→ EXERCISE AIM
Gather the lines below that include the string "Write", copying each in full.

::: DATA FOR THIS TASK

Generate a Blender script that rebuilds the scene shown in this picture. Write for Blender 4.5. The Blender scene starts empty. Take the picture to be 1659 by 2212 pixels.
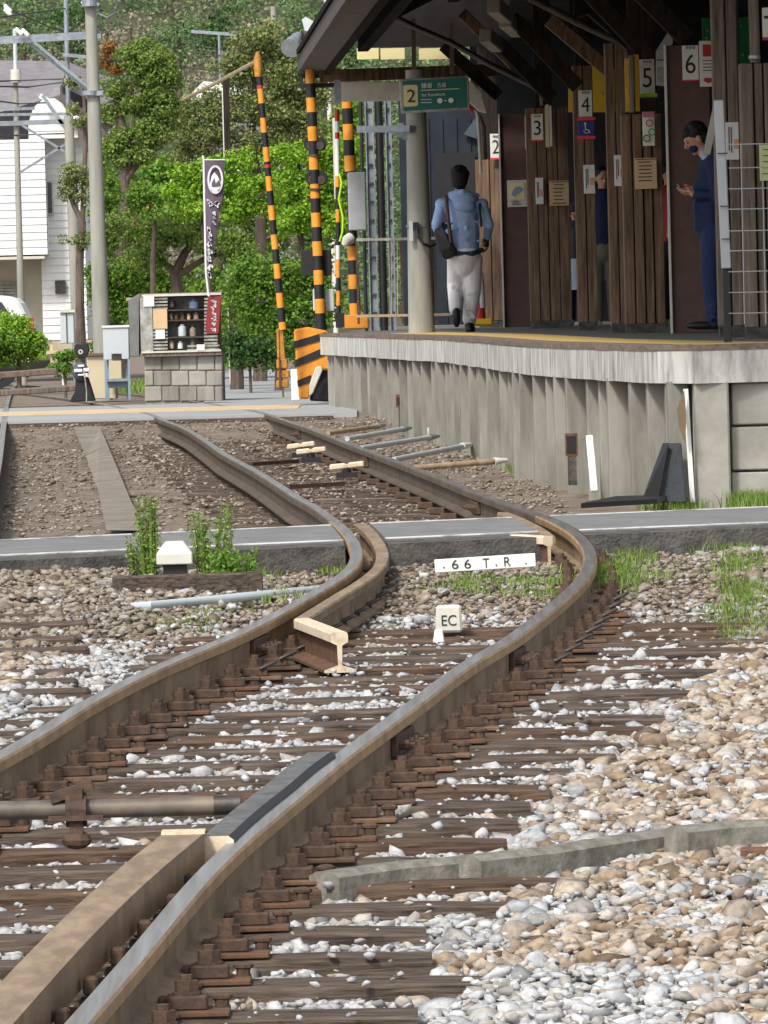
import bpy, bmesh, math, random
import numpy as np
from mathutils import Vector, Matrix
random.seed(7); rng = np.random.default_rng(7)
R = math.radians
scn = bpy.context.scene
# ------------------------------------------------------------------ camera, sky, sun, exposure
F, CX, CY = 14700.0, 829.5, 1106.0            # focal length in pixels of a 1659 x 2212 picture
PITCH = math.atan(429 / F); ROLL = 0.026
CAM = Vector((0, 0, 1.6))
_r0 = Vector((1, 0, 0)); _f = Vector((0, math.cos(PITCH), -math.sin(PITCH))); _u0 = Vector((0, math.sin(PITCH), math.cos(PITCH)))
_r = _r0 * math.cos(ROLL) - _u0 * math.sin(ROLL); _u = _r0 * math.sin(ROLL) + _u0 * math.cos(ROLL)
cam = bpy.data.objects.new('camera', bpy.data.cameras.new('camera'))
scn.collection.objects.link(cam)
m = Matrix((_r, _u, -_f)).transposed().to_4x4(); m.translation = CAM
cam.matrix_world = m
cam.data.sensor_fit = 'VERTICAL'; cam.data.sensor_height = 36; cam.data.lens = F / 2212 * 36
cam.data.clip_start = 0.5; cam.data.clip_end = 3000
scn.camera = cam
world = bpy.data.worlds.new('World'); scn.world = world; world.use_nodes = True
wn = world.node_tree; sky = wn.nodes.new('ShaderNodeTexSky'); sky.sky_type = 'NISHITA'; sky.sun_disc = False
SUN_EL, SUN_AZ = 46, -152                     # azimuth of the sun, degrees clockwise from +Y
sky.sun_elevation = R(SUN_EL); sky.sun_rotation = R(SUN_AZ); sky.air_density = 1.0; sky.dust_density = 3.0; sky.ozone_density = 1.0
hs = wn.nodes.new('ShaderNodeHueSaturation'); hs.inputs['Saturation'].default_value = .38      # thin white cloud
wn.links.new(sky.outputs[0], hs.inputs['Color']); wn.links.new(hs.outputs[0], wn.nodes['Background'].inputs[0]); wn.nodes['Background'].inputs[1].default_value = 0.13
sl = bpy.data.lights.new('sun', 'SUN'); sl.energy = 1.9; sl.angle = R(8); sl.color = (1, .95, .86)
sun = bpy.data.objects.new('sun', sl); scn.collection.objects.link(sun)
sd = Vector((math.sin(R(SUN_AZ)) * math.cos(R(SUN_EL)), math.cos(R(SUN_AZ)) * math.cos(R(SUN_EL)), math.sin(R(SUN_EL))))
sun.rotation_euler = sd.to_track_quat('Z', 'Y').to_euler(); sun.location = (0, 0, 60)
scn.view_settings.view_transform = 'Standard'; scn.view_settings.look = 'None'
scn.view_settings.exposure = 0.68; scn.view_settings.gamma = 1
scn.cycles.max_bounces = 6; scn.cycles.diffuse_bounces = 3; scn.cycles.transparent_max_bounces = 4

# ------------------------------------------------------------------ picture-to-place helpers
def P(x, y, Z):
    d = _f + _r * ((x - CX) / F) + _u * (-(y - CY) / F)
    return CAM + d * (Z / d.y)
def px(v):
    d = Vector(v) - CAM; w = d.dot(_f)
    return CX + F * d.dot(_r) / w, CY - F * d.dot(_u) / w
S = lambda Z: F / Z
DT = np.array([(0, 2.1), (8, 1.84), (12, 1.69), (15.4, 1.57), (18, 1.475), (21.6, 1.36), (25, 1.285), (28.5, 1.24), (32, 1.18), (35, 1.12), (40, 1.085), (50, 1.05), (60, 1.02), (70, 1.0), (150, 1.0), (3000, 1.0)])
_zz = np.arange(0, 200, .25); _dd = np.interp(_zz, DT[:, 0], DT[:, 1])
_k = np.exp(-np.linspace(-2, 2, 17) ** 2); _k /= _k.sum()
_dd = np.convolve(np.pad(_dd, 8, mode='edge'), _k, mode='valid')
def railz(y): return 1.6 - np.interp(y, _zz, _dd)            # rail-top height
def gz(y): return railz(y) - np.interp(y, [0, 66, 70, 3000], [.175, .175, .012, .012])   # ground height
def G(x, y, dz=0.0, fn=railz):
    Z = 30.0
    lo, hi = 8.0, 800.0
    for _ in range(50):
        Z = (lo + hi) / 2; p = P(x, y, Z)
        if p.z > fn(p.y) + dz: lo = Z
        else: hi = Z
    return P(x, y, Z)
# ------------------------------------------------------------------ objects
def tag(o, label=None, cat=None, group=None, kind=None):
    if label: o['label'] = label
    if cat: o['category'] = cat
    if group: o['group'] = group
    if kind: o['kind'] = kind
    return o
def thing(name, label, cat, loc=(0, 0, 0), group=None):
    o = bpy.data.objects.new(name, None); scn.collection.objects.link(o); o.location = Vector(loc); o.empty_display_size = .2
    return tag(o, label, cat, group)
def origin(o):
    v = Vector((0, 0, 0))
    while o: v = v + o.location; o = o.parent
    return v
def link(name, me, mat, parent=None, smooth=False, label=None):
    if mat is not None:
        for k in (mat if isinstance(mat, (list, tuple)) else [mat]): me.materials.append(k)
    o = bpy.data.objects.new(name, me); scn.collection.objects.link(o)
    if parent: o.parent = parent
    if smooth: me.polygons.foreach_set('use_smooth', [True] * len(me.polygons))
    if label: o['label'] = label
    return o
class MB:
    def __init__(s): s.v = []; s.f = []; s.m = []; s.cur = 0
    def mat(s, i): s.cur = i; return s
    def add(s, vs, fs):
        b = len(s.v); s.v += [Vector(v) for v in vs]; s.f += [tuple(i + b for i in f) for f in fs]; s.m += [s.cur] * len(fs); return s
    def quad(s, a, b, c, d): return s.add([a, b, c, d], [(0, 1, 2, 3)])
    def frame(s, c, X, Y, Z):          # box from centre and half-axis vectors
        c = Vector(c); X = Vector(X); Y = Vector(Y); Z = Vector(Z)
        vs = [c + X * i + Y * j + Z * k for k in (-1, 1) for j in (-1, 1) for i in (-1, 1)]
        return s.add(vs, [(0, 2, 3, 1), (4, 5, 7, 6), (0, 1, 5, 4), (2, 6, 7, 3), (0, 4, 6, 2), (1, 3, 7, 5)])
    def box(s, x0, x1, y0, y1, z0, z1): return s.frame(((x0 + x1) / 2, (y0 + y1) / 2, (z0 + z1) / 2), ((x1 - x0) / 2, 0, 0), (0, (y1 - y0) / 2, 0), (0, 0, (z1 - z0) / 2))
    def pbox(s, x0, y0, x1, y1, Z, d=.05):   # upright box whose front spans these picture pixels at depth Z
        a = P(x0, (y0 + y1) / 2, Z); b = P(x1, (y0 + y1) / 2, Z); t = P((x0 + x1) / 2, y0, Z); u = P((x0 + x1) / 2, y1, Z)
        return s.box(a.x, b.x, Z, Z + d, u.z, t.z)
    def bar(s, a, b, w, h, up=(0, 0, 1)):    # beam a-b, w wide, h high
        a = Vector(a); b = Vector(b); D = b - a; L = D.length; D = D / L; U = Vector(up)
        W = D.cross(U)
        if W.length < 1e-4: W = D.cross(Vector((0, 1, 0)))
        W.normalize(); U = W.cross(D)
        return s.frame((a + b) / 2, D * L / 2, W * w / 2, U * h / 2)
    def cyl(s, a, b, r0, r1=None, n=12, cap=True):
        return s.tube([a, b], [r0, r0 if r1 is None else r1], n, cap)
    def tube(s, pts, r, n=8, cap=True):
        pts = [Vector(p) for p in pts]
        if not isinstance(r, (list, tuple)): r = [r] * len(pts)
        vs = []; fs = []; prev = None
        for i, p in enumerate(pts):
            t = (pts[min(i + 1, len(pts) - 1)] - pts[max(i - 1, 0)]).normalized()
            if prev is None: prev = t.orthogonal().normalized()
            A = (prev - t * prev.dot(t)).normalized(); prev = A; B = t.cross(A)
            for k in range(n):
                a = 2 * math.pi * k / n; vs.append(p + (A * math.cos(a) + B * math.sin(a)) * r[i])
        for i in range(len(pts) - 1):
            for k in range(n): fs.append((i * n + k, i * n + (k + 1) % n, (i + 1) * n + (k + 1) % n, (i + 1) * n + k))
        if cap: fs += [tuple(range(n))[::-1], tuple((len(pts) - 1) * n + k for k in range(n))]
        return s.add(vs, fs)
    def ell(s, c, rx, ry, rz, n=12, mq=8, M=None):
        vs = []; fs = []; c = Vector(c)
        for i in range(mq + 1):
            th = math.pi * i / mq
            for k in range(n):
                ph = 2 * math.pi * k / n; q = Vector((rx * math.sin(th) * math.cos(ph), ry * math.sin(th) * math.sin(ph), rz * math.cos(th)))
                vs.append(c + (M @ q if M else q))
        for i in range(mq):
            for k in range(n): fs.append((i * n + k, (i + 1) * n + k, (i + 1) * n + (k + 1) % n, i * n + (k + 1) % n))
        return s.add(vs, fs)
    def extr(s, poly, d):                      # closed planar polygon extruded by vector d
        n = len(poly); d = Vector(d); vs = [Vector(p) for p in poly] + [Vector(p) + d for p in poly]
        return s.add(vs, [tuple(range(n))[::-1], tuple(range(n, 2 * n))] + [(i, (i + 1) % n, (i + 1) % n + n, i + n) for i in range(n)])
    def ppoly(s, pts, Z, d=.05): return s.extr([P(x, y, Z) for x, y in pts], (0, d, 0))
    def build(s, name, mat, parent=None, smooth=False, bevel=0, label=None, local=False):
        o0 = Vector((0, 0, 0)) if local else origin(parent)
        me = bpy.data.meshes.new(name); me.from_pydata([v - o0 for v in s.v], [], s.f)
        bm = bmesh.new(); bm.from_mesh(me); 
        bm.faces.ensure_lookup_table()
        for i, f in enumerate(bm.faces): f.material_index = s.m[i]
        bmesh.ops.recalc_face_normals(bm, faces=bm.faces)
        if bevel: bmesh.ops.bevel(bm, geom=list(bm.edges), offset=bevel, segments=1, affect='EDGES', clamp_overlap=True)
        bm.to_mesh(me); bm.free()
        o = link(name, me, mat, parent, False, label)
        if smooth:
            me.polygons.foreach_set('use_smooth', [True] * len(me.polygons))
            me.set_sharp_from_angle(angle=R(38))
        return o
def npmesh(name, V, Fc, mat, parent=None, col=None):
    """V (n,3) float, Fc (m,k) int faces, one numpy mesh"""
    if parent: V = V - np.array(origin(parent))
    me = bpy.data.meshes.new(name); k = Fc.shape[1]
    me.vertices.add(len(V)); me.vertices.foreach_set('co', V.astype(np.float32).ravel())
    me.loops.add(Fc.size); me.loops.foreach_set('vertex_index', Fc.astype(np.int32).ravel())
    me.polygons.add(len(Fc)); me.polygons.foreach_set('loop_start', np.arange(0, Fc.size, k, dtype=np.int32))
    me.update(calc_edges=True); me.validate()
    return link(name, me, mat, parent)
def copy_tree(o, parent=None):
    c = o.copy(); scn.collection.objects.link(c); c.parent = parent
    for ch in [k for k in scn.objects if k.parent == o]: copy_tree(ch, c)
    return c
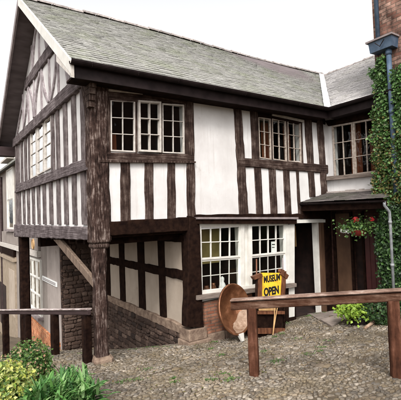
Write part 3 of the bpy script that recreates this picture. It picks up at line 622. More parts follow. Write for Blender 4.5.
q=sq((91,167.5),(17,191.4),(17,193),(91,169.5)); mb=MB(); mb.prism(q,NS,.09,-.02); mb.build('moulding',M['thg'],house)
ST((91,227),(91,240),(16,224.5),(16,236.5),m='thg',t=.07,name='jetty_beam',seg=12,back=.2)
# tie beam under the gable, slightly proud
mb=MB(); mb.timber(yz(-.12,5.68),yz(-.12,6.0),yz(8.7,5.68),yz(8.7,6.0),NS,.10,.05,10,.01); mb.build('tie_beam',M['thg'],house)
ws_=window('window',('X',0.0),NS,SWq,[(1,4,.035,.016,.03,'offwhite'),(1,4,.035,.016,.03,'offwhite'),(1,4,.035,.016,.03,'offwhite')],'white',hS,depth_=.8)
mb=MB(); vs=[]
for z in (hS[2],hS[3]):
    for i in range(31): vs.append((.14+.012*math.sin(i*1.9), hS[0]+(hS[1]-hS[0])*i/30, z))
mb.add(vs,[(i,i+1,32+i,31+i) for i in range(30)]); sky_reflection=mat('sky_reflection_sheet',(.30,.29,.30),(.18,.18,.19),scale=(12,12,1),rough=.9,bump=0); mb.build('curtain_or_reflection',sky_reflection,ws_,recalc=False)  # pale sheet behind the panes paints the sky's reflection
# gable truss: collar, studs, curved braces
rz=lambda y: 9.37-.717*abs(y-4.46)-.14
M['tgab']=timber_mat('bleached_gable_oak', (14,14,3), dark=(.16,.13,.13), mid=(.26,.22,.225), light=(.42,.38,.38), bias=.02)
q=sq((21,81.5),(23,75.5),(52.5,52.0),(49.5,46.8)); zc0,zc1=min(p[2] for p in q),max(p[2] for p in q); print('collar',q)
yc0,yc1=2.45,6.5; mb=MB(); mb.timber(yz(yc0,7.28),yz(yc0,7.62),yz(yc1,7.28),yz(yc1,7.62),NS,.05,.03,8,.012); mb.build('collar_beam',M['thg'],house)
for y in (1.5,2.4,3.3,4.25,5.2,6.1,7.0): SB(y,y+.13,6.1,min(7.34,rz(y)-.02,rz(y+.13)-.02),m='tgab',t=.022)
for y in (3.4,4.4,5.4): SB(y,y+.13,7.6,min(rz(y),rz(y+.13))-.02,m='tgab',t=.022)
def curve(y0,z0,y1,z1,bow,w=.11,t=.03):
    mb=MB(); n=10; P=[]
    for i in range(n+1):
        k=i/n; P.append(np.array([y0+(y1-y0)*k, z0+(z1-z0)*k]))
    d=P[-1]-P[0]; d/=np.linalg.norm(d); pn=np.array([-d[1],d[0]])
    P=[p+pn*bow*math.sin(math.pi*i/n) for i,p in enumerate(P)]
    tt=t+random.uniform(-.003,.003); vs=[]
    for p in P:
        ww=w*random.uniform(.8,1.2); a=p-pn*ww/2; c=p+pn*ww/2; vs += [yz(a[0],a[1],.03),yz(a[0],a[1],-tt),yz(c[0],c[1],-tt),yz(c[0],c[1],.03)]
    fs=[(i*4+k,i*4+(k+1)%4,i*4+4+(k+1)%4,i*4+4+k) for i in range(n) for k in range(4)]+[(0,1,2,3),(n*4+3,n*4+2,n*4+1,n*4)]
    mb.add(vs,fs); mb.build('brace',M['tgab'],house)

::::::

→ REPLY TO THE TASK
Generate a Blender script that rebuilds the scene shown in this picture. Write for Blender 4.5. The Blender scene starts empty. Take the picture to be 1659 by 2212 pixels.
Write part 3 of the bpy script that recreates this picture. It picks up at line 622. More parts follow. Write for Blender 4.5.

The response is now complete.